Assembly Cost

An assembly cost defines the recipe for producing a finished good: which components go into it, how much of each, and what the batch output is. The system uses these recipes to compute assumed production costs based on real purchase prices from approved stock arrivals.

Permissions

Two permissions control access:

  • View Assembly Cost — see the assembly cost page and browse existing recipes. Depends on View Inventory.
  • Manage Assembly Cost — create, edit, and delete recipes. Depends on View Assembly Cost.

Open the assembly cost page

  1. Click Inventory in the sidebar and then Assembly Cost. The page lists every product head that has at least one recipe.
  2. Alternatively, from the Stock page, open the dropdown at the top right and pick Assembly Cost.

Browse recipes

The main table groups recipes by product head, showing the head name and how many product codes under it have recipes.

  • Search — type a head name to filter.
  • View — click the View button on a row to open a modal listing every recipe under that head. The modal shows the product code, make, number of components, output quantity, and unit.

Add a recipe

  1. Click Add Assembly Cost at the top right.
  2. In the modal, fill out the Finished Good section:
    • Product Head — pick the head. This filters the code and make dropdowns.
    • Product Code — pick the code under the selected head.
    • Make — required. Pick from the makes allowed on the head. If the head has no makes configured, a message tells you to add makes in Records first.
    • Output Qty — how many units the batch produces (e.g. 7).
    • Unit — the output unit, filtered to the units allowed on the code.
  3. In the Components section, add one or more rows. Each row has the same cascade: Head, Code, Make, Quantity, Unit.
  4. Click Create.

Rules enforced:

  • Every field is required. Quantity must be greater than zero.
  • A product cannot be its own component (same code + make).
  • No duplicate code + make pairs within the components list.
  • Only one recipe can exist per code + make combination. Attempting to create a duplicate shows a conflict error.

Edit a recipe

From the View modal for a head, click Edit on a code row. The parent code and make are shown but cannot be changed — to change them, delete the recipe and create a new one. You can change the output quantity, output unit, and the full list of components.

Delete a recipe

From the View modal, click Delete on a code row. A confirmation dialog appears. Deletion is permanent and frees the code + make slot immediately for re-use. If the last recipe under a head is deleted, the head disappears from the main table.

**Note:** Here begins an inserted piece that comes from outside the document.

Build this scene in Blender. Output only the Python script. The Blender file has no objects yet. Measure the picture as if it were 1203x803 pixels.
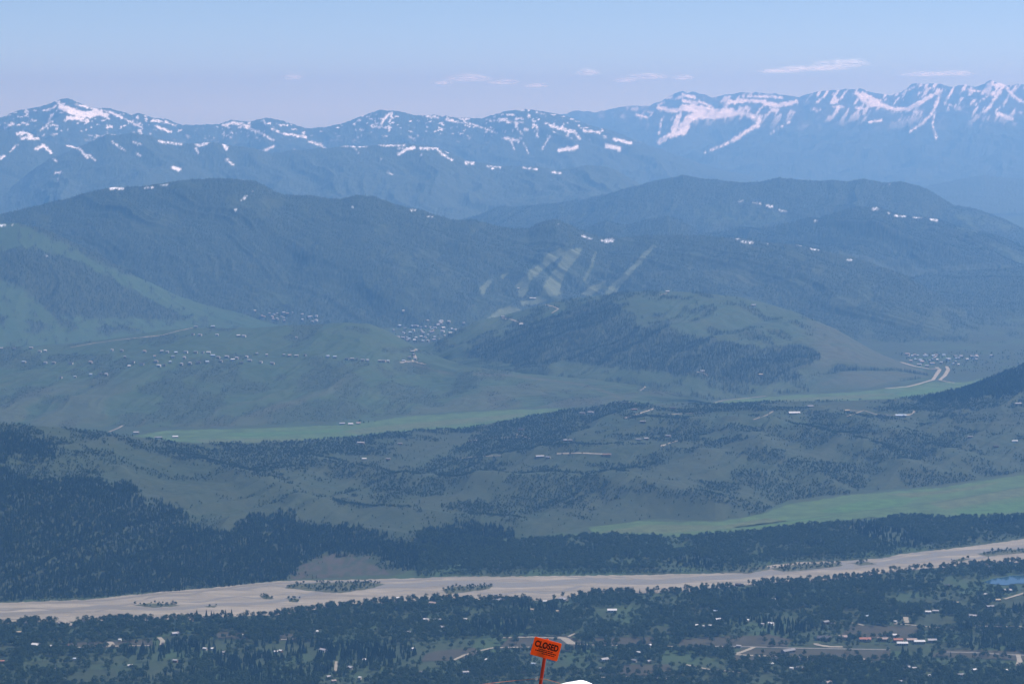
import bpy, bmesh, math, random
import numpy as np
from mathutils import Vector, Matrix

random.seed(7)
RNG = np.random.default_rng(11)
scene = bpy.context.scene
C = scene.collection

# ------------------------------------------------------------------ camera, world, sun, exposure
H = 1050.0                      # camera height above the valley floor, metres
FPX = 2830.0                    # focal length in pixels of the 1203 px wide photograph
CXP, CYP, Y0 = 601.5, 401.5, 130.0
PITCH = math.atan((CYP - Y0) / FPX)
cam_d = bpy.data.cameras.new('camera')
cam = bpy.data.objects.new('camera', cam_d)
C.objects.link(cam)
cam.location = (0, 0, H)
cam.rotation_euler = (math.pi / 2 - PITCH, 0, 0)
cam_d.sensor_width = 36.0
cam_d.lens = 36.0 * FPX / 1203.0
cam_d.clip_start = 0.5
cam_d.clip_end = 200000.0
scene.camera = cam

SUN_EL = math.radians(56.0)
SUN_AZ = math.radians(70.0)     # clockwise from +Y (the viewing direction) towards +X
world = bpy.data.worlds.new('World')
scene.world = world
world.use_nodes = True
wn = world.node_tree
sky = wn.nodes.new('ShaderNodeTexSky')
sky.sky_type = 'NISHITA'
sky.sun_disc = False
sky.sun_elevation = SUN_EL
sky.sun_rotation = SUN_AZ
sky.altitude = 2500.0
sky.air_density = 0.50
sky.dust_density = 0.35
sky.ozone_density = 1.0
bg = wn.nodes['Background']
bg.inputs['Strength'].default_value = 0.092
wn.links.new(sky.outputs[0], bg.inputs['Color'])
sun_d = bpy.data.lights.new('sun', 'SUN')
sun_d.energy = 5.0
sun_d.angle = math.radians(0.5)
sun_d.color = (1.0, 0.96, 0.90)
sun = bpy.data.objects.new('sun', sun_d)
C.objects.link(sun)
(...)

Assumed Cost tab in Product Analytics

When at least one assembly cost recipe exists for a product code, an Assumed Cost tab appears in the Product Pricing Analytics modal (the modal that opens when analysing a product's pricing history from an enquiry).

How cost is computed

The system walks the recipe tree recursively. For each component:

  • If the component itself has a recipe (a sub-assembly), it recurses into that recipe.
  • If the component is a raw material with no recipe, it looks up purchase prices from approved stock arrivals.

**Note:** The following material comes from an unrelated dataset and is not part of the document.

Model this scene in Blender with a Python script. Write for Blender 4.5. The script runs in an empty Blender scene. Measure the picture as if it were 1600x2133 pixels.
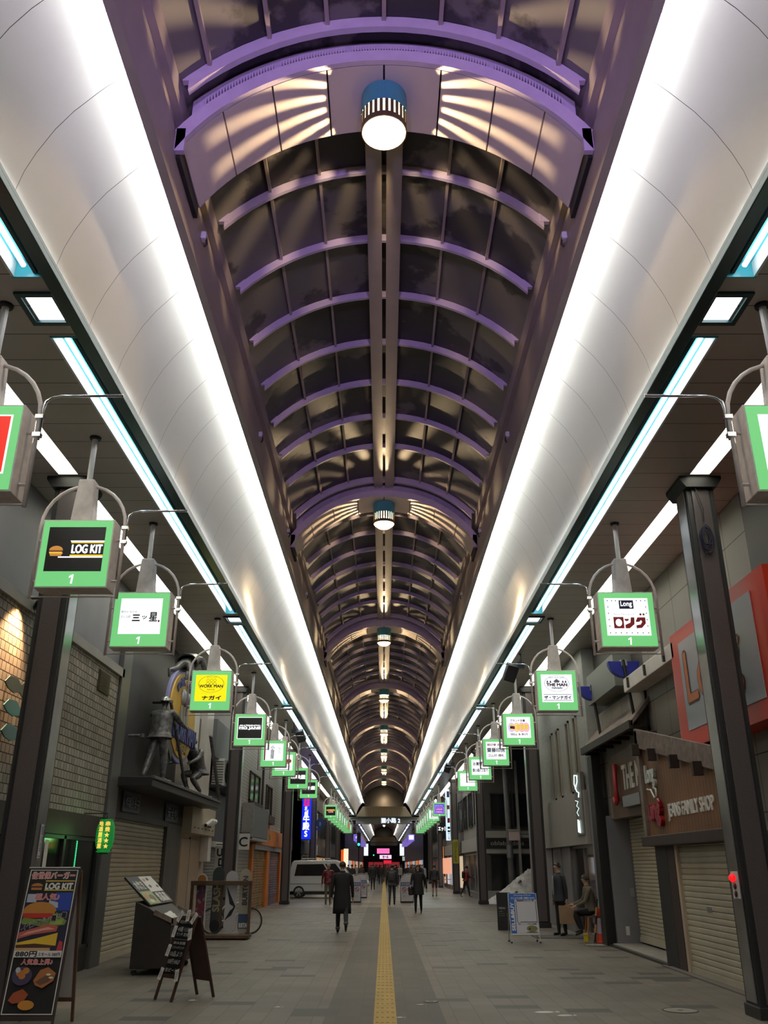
import bpy, bmesh, math, random
from mathutils import Vector, Matrix
PI = math.pi
R = random.Random(7)
S = bpy.context.scene
COL = bpy.context.collection

# ------------------------------------------------------------------ camera, world, exposure
EYE = 1.66
cam = bpy.data.objects.new('camera', bpy.data.cameras.new('camera'))
COL.objects.link(cam)
cam.location = (0, 0, EYE)
cam.rotation_euler = (math.radians(90 + 22.34), 0, 0)
cam.data.sensor_fit = 'VERTICAL'
cam.data.sensor_height = 36
cam.data.lens = 1790 / 2133 * 36
cam.data.clip_end = 600
S.camera = cam
S.view_settings.view_transform = 'Standard'
S.view_settings.look = 'None'
S.view_settings.gamma = 1
S.view_settings.use_curve_mapping = False
S.view_settings.exposure = 0.0
W = bpy.data.worlds.new('night'); S.world = W; W.use_nodes = True
W.node_tree.nodes['Background'].inputs[0].default_value = (0.30, 0.36, 0.55, 1)
W.node_tree.nodes['Background'].inputs[1].default_value = 0.02
try:
    S.cycles.use_denoising = True
    S.cycles.max_bounces = 6
    S.cycles.diffuse_bounces = 4
    S.cycles.sample_clamp_indirect = 4.0
    S.cycles.use_light_tree = True
    S.cycles.caustics_reflective = False
    S.cycles.caustics_refractive = False
except Exception:
    pass
# light levels (the lamps themselves stand further down)
COVE = 56.0          # hidden cove tubes above the white reflectors
FLUO = 11.0           # open fluorescent tubes along the reflector edge
STRIP = 7.5         # recessed strip lights over the columns
DOWN = 6.0           # square downlights
PEND = 170.0          # pendant lamps, watt
PURPLE = 1700.0       # violet floodlight under the roof behind the viewer, watt

def lamp(name, kind, loc, energy, col, **kw):
    d = bpy.data.lights.new(name, kind); d.energy = energy; d.color = col
    for k, v in kw.items():
        if k != 'rot': setattr(d, k, v)
    o = bpy.data.objects.new(name, d); COL.objects.link(o); o.location = loc
    if 'rot' in kw: o.rotation_euler = kw['rot']
    return o
lamp('violet_floodlight', 'SPOT', (-1.2, -1.5, 6.2), PURPLE / 2, (0.60, 0.40, 1.0), spot_size=1.10, spot_blend=0.6, shadow_soft_size=0.15, rot=(math.radians(119), 0, math.radians(-6)))
lamp('violet_floodlight', 'SPOT', (1.2, -1.5, 6.2), PURPLE / 2, (0.60, 0.40, 1.0), spot_size=1.10, spot_blend=0.6, shadow_soft_size=0.15, rot=(math.radians(119), 0, math.radians(6)))

# ------------------------------------------------------------------ mesh helpers
def empty(name, loc=(0, 0, 0), rz=0.0, label=None, cat=None, group=None, kind=None):
    o = bpy.data.objects.new(name, None); COL.objects.link(o)
    o.empty_display_size = 0.1
    o.location = loc; o.rotation_euler = (0, 0, rz)
    tag(o, label, cat, group, kind)
    return o
def tag(o, label=None, cat=None, group=None, kind=None):
    if label: o['label'] = label
    if cat: o['category'] = cat
    if group: o['group'] = group
    if kind: o['kind'] = kind
    return o

_txt = {}
def text_geo(s, extrude=0.0, align='CENTER'):
    key = (s, extrude, align)
    if key in _txt: return _txt[key]
    c = bpy.data.curves.new('t', 'FONT'); c.body = s; c.size = 1.0; c.align_x = align; c.extrude = extrude
    c.resolution_u = 3
    c.space_line = 0.92
    o = bpy.data.objects.new('t', c)
    COL.objects.link(o)
    me = bpy.data.meshes.new_from_object(o)
    vs = [tuple(v.co) for v in me.vertices]; fs = [tuple(p.vertices) for p in me.polygons]
    bpy.data.objects.remove(o); bpy.data.curves.remove(c); bpy.data.meshes.remove(me)
    if vs:
        x0 = min(v[0] for v in vs); x1 = max(v[0] for v in vs); y0 = min(v[1] for v in vs); y1 = max(v[1] for v in vs)
        zz = max(max(abs(v[2]) for v in vs), 1e-6)
        vs = [((v[0] - x0) / max(x1 - x0, 1e-6) - .5, (v[1] - y0) / max(y1 - y0, 1e-6) - .5, v[2] / zz) for v in vs]
    _txt[key] = (vs, fs)
    return _txt[key]

class MB:
    def __init__(s): s.v = []; s.f = []; s.m = []; s.mi = 0
    def add(s, vs, fs):
        n = len(s.v); s.v += [tuple(v) for v in vs]
        for f in fs: s.f.append(tuple(n + i for i in f)); s.m.append(s.mi)
        return s
    def slot(s, i): s.mi = i; return s
    def box(s, x0, x1, y0, y1, z0, z1):
        if x0 > x1: x0, x1 = x1, x0
        if y0 > y1: y0, y1 = y1, y0
        if z0 > z1: z0, z1 = z1, z0
        return s.add([(x0, y0, z0), (x1, y0, z0), (x1, y1, z0), (x0, y1, z0), (x0, y0, z1), (x1, y0, z1), (x1, y1, z1), (x0, y1, z1)],
                     [(0, 3, 2, 1), (4, 5, 6, 7), (0, 1, 5, 4), (1, 2, 6, 5), (2, 3, 7, 6), (3, 0, 4, 7)])
    def obox(s, c, size, rot):
        hx, hy, hz = (a / 2 for a in size); M = rot.to_3x3() if isinstance(rot, Matrix) else Matrix.Rotation(rot, 3, 'Z'); c = Vector(c)
        vs = [c + M @ Vector((a * hx, b * hy, d * hz)) for d in (-1, 1) for a, b in ((-1, -1), (1, -1), (1, 1), (-1, 1))]
        return s.add(vs, [(0, 3, 2, 1), (4, 5, 6, 7), (0, 1, 5, 4), (1, 2, 6, 5), (2, 3, 7, 6), (3, 0, 4, 7)])
    def tube(s, pts, r, n=8, cap=True):
        pts = [Vector(p) for p in pts]; rs = r if isinstance(r, (list, tuple)) else [r] * len(pts)
        rings = []; prev = None
        for i, p in enumerate(pts):
            t = (pts[min(i + 1, len(pts) - 1)] - pts[max(i - 1, 0)]).normalized()
            if prev is None:
                a = Vector((0, 0, 1)) if abs(t.z) < .9 else Vector((1, 0, 0))
                u = t.cross(a).normalized()
            else:
                u = (prev - t * prev.dot(t)).normalized()
            prev = u; w = t.cross(u)
            rings.append([p + (u * math.cos(2 * PI * k / n) + w * math.sin(2 * PI * k / n)) * rs[i] for k in range(n)])
        vs = [v for r_ in rings for v in r_]; fs = []
        for i in range(len(pts) - 1):
            for k in range(n):
                a = i * n + k; b = i * n + (k + 1) % n
                fs.append((a, b, b + n, a + n))
        if cap: fs.append(tuple(range(n))[::-1]); fs.append(tuple((len(pts) - 1) * n + k for k in range(n)))
        return s.add(vs, fs)
    def lathe(s, prof, c=(0, 0, 0), n=24, cap=False, sx=1, sy=1):
        vs = []; fs = []
        for r, z in prof:
            for k in range(n):
                vs.append((c[0] + sx * r * math.cos(2 * PI * k / n), c[1] + sy * r * math.sin(2 * PI * k / n), c[2] + z))
        for i in range(len(prof) - 1):
            for k in range(n):
                a = i * n + k; b = i * n + (k + 1) % n
                fs.append((a, b, b + n, a + n))
        if cap: fs.append(tuple(range(n))[::-1]); fs.append(tuple((len(prof) - 1) * n + k for k in range(n)))
        return s.add(vs, fs)
    def loft(s, secs, n=20, cap=True):
        # secs: (cx, cy, cz, rx, ry)
        vs = []; fs = []
        for cx, cy, cz, rx, ry in secs:
            for k in range(n): vs.append((cx + rx * math.cos(2 * PI * k / n), cy + ry * math.sin(2 * PI * k / n), cz))
        for i in range(len(secs) - 1):
            for k in range(n):
                a = i * n + k; b = i * n + (k + 1) % n; fs.append((a, b, b + n, a + n))
        if cap: fs.append(tuple(range(n))[::-1]); fs.append(tuple((len(secs) - 1) * n + k for k in range(n)))
        return s.add(vs, fs)
    def prism(s, poly, o, u, w, depth):
        # 2-D polygon in the plane (o,u,w), pushed along u x w by depth
        o = Vector(o); u = Vector(u); w = Vector(w); nn = u.cross(w).normalized() * depth; n = len(poly)
        vs = [o + u * a + w * b for a, b in poly] + [o + u * a + w * b + nn for a, b in poly]
        fs = [tuple(range(n))[::-1], tuple(range(n, 2 * n))] + [(i, (i + 1) % n, n + (i + 1) % n, n + i) for i in range(n)]
        return s.add(vs, fs)
    def strip(s, pts2, a0, a1, axis='y'):
        # open profile polyline [(x,z)] swept along y
        n = len(pts2)
        vs = [(x, a0, z) for x, z in pts2] + [(x, a1, z) for x, z in pts2]
        return s.add(vs, [(i, i + 1, n + i + 1, n + i) for i in range(n - 1)])
    def text(s, t, c, u, w, W_, H_, ext=0.0, bold=0.0, align='CENTER'):
        vs, fs = text_geo(t, 0.02 if ext else 0.0, align)
        c = Vector(c); u = Vector(u); w = Vector(w); nn = u.cross(w).normalized()
        offs = [(0, 0)] if not bold else [(-bold, 0), (bold, 0), (0, bold), (0, -bold)]
        for q, (a, b) in enumerate(offs):
            s.add([c + u * (v[0] * W_ + a) + w * (v[1] * H_ + b) + nn * (v[2] * ext + q * 0.0004) for v in vs], fs)
        return s
    def build(s, name, mats, parent=None, smooth=False, bevel=0.0, world=False, solid=0.0, auto=False):
        if world and parent is not None:
            L = parent.location; s.v = [(x - L.x, y - L.y, z - L.z) for x, y, z in s.v]
        me = bpy.data.meshes.new(name); me.from_pydata([tuple(v) for v in s.v], [], s.f)
        mats = mats if isinstance(mats, (list, tuple)) else [mats]
        for m in mats: me.materials.append(m)
        if len(mats) > 1: me.polygons.foreach_set('material_index', s.m)
        if smooth: me.polygons.foreach_set('use_smooth', [True] * len(me.polygons))
        me.update()
        o = bpy.data.objects.new(name, me); COL.objects.link(o)
        if parent is not None: o.parent = parent
        if solid:
            md = o.modifiers.new('solid', 'SOLIDIFY'); md.thickness = solid; md.offset = 0
        if bevel:
            md = o.modifiers.new('bevel', 'BEVEL'); md.width = bevel; md.segments = 2; md.limit_method = 'ANGLE'
        return o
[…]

Three price modes are available — Highest, Latest, and Lowest — all computed in a single request. Switching between them is instant.

Make selector

If the product code has recipes for multiple makes, a Make dropdown lets you switch between them. Switching re-fetches the cost tree for the selected make.

Cost breakdown tree

The tree shows every component and sub-component with its quantity, unit, unit price, and subtotal.

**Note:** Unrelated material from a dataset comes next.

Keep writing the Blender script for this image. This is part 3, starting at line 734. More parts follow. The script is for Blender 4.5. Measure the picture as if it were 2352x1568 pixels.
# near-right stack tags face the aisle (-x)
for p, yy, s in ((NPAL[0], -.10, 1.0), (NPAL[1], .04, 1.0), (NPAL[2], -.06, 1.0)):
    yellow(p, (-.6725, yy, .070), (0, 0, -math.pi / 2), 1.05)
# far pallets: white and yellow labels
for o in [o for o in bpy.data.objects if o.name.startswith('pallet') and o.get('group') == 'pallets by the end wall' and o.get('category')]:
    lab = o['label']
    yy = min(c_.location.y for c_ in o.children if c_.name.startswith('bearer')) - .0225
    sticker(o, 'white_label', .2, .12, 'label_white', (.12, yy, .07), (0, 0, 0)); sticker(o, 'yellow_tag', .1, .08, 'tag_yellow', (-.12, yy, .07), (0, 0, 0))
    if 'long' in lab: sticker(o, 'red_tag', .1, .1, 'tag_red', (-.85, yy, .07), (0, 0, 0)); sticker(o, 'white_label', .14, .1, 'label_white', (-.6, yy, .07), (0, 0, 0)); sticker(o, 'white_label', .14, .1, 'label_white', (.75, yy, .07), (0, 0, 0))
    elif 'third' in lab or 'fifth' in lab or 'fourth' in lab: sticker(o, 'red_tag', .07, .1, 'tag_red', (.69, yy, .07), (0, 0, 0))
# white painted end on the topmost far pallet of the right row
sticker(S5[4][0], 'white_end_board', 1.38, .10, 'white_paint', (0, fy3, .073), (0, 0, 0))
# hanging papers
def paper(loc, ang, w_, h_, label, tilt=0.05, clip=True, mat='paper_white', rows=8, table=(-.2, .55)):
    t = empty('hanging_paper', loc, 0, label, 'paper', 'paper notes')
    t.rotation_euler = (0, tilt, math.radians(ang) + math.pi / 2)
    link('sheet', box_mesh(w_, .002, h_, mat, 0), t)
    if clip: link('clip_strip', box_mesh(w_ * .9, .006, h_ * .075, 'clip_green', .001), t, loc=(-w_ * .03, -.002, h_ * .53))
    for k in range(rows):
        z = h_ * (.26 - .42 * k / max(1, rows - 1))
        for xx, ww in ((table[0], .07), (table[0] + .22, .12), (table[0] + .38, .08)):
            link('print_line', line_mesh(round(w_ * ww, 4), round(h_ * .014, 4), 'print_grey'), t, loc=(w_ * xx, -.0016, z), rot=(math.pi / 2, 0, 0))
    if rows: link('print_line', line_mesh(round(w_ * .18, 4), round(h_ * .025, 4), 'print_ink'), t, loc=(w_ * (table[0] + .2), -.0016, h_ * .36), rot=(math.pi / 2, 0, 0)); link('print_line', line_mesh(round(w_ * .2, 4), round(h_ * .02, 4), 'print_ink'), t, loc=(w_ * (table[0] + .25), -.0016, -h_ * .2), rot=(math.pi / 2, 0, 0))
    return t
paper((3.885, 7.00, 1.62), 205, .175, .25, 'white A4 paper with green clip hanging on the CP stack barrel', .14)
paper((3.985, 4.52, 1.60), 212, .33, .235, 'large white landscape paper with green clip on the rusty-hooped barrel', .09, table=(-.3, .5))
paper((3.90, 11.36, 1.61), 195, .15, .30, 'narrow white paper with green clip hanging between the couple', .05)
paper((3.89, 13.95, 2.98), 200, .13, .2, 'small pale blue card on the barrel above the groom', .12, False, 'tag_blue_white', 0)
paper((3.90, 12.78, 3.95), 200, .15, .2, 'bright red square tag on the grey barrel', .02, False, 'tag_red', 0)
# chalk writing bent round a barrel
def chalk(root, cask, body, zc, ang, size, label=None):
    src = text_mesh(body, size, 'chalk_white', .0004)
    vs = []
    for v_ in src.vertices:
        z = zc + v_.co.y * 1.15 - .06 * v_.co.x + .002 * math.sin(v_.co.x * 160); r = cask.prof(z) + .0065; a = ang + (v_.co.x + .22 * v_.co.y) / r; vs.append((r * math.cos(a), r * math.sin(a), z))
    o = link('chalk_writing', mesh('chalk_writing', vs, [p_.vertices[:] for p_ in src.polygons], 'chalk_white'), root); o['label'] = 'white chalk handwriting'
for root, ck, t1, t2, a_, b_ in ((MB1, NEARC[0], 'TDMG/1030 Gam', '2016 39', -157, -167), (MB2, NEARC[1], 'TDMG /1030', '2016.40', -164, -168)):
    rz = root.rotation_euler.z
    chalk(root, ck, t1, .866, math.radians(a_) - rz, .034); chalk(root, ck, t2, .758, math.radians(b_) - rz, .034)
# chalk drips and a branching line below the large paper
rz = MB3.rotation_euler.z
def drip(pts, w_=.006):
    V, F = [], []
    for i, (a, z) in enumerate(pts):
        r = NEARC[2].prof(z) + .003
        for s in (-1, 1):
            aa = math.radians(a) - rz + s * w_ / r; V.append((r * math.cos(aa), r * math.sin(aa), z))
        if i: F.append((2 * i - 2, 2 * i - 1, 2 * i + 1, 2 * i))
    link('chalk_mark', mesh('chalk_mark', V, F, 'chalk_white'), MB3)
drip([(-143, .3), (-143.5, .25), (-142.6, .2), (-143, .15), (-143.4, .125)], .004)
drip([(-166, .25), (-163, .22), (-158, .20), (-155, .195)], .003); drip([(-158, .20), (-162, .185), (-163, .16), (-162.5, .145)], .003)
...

  • Branch nodes (sub-assemblies) can be expanded or collapsed. Collapsed branches show the direct purchase price ("buy"). Expanded branches show the computed assembly cost ("make"). This lets you interactively compare make-vs-buy for any node.
  • Leaf nodes (raw materials) show the purchase price from arrivals. If no arrivals exist, the price shows as "—".
  • Cycle nodes — if the recipe tree contains a circular reference (A uses B, B uses A), the cycle is detected and the node is shown as a leaf with a cycle indicator. This prevents infinite recursion.

Incomplete data warning

If any component in the tree has no arrival data, a warning banner shows how many components are missing prices. The computed cost will be partial in this case.

Summary

Above the tree, a summary line shows the batch output, cost per unit, and total batch cost for the selected price mode.